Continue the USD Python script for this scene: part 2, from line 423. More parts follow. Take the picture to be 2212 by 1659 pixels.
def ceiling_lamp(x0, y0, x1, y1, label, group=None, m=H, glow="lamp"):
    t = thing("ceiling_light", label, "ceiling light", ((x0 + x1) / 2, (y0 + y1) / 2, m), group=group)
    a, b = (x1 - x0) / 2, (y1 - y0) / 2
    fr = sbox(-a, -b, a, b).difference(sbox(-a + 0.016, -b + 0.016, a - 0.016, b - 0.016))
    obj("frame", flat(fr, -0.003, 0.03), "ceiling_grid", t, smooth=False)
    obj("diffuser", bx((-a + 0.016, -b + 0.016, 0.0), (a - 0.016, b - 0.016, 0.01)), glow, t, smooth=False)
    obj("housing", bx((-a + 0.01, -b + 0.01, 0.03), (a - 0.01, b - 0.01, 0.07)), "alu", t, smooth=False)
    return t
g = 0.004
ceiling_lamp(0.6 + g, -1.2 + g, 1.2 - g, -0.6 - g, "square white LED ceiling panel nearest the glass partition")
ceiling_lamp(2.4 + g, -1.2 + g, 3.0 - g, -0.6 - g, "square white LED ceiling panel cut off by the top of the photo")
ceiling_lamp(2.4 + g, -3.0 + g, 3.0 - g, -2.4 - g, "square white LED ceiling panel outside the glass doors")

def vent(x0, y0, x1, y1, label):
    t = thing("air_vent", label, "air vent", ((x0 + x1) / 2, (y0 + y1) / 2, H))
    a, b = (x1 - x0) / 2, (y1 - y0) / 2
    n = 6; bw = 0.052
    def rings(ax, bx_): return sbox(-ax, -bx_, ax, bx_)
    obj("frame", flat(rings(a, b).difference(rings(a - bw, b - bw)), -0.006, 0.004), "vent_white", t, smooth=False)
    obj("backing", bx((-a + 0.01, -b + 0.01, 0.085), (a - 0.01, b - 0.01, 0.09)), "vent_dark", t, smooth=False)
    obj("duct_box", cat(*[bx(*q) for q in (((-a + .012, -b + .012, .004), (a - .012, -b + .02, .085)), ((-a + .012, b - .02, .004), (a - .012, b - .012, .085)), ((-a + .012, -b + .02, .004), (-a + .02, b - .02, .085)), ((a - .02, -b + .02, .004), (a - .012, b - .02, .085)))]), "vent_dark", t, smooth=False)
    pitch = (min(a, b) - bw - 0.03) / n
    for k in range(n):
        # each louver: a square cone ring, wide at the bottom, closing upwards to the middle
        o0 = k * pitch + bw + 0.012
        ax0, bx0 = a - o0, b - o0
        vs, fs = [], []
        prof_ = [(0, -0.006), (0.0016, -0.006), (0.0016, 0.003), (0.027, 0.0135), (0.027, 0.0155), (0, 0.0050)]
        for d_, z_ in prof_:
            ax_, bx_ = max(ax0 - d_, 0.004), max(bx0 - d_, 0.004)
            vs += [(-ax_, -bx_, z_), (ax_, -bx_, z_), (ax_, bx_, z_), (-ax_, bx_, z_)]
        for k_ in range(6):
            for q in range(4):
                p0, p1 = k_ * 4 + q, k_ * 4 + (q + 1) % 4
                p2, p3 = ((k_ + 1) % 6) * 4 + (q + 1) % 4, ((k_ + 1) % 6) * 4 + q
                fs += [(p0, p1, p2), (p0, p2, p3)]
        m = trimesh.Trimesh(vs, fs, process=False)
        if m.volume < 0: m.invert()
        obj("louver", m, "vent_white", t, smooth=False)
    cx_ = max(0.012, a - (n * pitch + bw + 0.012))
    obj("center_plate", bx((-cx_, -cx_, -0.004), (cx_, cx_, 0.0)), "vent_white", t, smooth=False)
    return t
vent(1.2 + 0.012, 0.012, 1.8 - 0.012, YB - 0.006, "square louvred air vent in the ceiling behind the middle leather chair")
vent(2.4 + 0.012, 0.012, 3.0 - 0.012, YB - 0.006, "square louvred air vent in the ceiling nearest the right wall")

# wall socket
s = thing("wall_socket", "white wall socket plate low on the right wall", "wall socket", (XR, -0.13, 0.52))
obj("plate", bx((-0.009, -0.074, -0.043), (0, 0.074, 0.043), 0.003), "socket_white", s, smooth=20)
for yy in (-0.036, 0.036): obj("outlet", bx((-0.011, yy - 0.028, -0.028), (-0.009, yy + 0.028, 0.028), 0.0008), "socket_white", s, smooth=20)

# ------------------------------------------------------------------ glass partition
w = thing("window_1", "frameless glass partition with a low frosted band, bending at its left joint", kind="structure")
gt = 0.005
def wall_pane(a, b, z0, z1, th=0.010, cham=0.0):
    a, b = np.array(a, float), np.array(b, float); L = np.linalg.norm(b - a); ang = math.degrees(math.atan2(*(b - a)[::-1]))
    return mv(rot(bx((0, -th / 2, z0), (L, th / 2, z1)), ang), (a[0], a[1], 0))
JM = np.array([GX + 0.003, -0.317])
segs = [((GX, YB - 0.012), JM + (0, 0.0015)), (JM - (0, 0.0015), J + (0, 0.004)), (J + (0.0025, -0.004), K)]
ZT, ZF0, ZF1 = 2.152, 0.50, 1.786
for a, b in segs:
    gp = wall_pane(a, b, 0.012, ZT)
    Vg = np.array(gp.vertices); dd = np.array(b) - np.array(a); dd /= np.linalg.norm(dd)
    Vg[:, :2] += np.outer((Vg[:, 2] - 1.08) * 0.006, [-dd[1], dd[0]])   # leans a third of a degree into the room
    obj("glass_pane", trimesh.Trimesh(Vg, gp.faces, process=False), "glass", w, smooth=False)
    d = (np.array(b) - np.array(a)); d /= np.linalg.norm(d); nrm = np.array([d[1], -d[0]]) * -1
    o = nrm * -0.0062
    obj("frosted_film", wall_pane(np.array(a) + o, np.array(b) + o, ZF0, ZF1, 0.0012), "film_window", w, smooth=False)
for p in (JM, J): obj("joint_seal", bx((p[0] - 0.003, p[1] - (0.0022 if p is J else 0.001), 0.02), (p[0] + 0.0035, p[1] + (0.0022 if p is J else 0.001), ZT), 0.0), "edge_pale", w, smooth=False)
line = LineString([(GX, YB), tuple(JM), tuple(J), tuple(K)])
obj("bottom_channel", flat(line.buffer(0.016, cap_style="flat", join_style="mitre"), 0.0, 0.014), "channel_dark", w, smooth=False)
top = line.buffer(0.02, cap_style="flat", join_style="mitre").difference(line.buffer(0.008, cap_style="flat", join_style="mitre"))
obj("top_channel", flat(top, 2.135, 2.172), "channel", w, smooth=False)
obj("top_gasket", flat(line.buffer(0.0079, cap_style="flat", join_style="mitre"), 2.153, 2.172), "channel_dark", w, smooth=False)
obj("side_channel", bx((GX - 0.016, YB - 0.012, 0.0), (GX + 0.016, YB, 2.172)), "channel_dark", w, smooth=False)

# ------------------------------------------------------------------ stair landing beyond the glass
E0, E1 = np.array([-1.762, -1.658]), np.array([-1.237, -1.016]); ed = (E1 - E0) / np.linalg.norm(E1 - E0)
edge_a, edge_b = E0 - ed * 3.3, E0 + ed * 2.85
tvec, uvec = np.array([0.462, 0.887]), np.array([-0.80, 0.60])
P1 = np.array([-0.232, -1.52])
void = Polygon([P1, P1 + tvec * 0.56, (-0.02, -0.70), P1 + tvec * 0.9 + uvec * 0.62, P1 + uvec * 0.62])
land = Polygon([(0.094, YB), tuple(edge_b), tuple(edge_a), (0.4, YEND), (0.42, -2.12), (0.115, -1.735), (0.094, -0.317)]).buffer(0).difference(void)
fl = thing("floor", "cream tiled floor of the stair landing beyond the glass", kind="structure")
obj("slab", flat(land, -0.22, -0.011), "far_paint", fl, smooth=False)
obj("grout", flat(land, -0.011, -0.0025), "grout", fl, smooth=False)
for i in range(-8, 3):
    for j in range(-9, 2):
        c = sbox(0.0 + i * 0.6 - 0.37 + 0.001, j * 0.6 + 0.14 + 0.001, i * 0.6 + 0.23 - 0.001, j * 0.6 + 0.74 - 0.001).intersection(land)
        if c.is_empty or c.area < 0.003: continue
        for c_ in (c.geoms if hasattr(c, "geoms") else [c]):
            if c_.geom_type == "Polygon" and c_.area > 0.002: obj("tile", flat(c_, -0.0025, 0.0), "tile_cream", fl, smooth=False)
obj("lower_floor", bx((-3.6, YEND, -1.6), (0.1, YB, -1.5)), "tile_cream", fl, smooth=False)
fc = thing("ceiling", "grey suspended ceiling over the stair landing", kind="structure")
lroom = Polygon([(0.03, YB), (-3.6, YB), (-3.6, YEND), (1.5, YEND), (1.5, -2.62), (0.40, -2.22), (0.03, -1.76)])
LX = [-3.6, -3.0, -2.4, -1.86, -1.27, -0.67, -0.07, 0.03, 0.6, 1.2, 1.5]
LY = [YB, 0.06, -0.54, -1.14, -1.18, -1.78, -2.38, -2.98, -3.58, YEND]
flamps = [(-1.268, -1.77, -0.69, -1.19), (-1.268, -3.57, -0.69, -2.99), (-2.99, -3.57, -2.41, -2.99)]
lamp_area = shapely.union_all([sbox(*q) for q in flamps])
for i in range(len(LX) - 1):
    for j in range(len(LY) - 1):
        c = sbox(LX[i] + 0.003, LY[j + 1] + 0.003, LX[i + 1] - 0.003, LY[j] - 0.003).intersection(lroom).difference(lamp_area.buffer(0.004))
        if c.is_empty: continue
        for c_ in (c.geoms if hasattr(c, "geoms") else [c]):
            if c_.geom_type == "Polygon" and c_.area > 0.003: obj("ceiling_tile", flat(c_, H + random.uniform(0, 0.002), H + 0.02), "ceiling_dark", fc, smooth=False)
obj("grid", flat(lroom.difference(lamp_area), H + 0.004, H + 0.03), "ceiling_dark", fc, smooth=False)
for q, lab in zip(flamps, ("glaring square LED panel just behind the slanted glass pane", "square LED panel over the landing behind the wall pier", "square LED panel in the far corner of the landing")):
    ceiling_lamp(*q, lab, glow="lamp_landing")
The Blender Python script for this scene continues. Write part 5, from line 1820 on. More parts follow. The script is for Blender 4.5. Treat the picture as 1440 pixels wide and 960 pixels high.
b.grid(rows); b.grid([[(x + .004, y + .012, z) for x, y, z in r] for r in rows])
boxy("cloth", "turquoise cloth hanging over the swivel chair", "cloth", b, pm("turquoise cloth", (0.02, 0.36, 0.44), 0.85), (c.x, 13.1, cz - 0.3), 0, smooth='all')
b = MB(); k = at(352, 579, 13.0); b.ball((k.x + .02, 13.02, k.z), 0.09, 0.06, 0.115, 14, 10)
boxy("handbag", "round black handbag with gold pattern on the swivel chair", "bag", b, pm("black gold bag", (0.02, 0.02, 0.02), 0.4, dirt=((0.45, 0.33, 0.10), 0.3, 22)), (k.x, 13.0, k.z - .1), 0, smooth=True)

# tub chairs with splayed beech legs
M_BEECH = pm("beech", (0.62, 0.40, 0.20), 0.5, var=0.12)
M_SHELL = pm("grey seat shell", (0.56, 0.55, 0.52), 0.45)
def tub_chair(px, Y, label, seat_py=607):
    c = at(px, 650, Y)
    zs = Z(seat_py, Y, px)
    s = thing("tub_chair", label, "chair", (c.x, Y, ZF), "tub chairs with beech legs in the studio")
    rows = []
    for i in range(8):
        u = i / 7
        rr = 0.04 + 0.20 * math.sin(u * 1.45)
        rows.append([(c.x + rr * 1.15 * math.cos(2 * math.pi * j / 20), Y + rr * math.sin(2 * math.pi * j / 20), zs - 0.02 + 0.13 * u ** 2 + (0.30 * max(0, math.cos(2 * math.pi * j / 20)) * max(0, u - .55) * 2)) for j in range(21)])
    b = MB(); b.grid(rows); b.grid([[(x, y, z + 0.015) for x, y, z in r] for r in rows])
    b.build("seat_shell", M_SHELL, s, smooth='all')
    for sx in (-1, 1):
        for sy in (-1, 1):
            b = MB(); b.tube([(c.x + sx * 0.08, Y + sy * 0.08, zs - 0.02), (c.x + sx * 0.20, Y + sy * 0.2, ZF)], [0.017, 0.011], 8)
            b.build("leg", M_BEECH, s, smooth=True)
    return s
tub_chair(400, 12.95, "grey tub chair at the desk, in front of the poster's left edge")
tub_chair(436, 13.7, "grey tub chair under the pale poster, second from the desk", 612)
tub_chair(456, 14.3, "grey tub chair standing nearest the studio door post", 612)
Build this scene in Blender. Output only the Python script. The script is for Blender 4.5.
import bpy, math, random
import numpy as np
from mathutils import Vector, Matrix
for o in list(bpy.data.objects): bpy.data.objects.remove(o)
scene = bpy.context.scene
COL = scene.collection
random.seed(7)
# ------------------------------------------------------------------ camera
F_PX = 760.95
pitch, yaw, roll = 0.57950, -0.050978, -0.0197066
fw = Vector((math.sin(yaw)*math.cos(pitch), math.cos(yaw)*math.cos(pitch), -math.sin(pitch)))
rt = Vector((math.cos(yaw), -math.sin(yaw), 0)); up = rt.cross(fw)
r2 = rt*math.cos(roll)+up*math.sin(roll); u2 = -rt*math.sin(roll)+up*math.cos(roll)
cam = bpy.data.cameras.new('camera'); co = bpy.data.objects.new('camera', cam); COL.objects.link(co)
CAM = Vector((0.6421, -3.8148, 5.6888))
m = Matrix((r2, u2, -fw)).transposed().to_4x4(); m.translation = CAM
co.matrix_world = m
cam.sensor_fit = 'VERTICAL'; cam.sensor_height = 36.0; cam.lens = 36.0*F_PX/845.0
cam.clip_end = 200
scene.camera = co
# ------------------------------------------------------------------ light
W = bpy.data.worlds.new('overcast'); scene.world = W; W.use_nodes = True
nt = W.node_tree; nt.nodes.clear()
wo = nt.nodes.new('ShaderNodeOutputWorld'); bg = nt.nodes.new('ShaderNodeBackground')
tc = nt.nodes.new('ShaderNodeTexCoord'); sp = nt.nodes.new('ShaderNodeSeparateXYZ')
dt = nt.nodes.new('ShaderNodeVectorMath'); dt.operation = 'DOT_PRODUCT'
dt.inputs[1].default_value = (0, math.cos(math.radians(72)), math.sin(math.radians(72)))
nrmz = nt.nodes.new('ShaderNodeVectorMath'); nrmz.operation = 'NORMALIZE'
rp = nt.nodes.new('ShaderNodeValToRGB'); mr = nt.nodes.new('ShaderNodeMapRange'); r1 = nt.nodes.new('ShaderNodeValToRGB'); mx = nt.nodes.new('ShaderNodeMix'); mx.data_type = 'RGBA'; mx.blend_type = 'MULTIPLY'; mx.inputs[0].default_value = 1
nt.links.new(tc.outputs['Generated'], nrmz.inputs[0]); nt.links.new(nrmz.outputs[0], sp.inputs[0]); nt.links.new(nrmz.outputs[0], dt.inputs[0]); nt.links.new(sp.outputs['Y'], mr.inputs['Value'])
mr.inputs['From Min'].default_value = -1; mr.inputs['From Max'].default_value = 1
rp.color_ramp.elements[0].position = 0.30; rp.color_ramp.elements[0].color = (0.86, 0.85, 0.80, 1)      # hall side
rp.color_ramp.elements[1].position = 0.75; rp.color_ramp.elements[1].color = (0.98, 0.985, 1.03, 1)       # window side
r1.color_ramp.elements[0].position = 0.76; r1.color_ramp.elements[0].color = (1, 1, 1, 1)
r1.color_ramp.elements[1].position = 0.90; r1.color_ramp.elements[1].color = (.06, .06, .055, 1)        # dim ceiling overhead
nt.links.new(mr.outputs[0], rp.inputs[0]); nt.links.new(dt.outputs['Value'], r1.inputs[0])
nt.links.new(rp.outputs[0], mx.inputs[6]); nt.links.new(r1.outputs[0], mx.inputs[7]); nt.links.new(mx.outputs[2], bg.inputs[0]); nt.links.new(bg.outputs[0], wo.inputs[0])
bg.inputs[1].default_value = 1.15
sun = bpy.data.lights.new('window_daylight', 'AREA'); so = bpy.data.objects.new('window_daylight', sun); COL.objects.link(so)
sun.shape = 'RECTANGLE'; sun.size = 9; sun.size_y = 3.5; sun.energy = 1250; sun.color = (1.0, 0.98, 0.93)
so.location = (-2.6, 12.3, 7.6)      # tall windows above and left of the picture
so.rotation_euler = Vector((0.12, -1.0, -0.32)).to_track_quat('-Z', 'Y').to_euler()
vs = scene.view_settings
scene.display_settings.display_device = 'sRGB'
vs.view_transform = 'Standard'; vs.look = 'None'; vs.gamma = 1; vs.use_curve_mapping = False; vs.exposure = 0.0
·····
→ WHAT IS EXPECTED:
Pull every line containing the word "More" out of the material and copy it.

→ RESULT FOR THIS EXERCISE:
Continue the USD Python script for this scene: part 2, from line 423. More parts follow. Take the picture to be 2212 by 1659 pixels.
The Blender Python script for this scene continues. Write part 5, from line 1820 on. More parts follow. The script is for Blender 4.5. Treat the picture as 1440 pixels wide and 960 pixels high.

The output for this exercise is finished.